Friday, November 05, 2004

November 5, 2004
Some highs and lows on our second trip down to the Land of the Wild West Ghetto. Paul Hutton flew over from Albuquerque on Tuesday and Minnesota Mike and I rode down to Tombstone with him on Wednesday morning. Lots of laughs both coming and going. Quite rude and crude, of course, and a running joke from Hutton went along the lines of, "That’s real tasteful, would you like to be the banquet speaker next year at WHA?" I’d tell you some of the specifics, but Paul still has one year left on his contract and I don’t want to give his enemies any more ammunition than they already think they have. I will say that on one occasion Paul launched off into a rant at his adversaries in which he gripped the steering wheel until his knuckles were white, and we watched with some alarm as his venting grew into a rage as flying phlegm skittered across the interior, until he swerved across the median straight into oncoming traffic (not easy to do on a divided highway). Both Mike and I managed to guide him back into our lane until he calmed down. I imagine the scissor-hold Mike put on Hutton's neck helped to slow the blood to his brain enough so that we could get control of the car. Other than that, Paul was very calm for the entire trip.

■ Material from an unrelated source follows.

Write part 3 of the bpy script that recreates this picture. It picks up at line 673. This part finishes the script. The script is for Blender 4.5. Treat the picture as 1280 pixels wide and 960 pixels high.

Mike Pellegatti got to Tombstone first and began to take over the intersection of Fifth and Allen. He put lights up on top of the Oriental, he took down Stop signs (don't tell the sheriff) and he put dimmer switches on the pan lighting in front of the Crystal Palace Saloon. Our key grip (Melrose) helped him put trash bags over the numerous street lamps ("too much low sodium light").

At about nine in the evening we pulled out the double-barrelled shotguns and went to work, firing off four or five rounds, simulating the shooting of Virgil Earp on December 28, 1881. After each one we expected to hear sirens, but the law never showed.

We quickly "struck the set" and headed for the Buford House B&B where our hosts Richard and Ruth put plastic on a Victorian bed and we poured blood and customized chicken parts and dog bones on Kent Cooksley to simulate Virgil Earp's elbow wound. Jerry from Curly Bill's B&B did a masterful portrayal of Doc Goodfellow and we even sawed the elbow bone in half (actually the dog bone) and everyone went, "Eeeeuuuuuuuuu," and we wrapped at about midnite.

Started drinking beer and fell into bed around one. Got up at 6:30 and immediately began watching Tombstone over breakfast (don't try this at home kids). Took off at 8:30 and got gas in Benson and headed up the Ten to Cave Creek. Got here at 12:30. Paul and I met Bob Brink and RG at Tonto for lunch. Had a good discussion on the footage we shot and how we can utilize it (the Outdoor channel only wants to shoot in high def).

"Sure I felt stupid, but I was also mighty relieved when my doctor told me the burning sensation I was experiencing while urinating was due to standing too close to the campfire."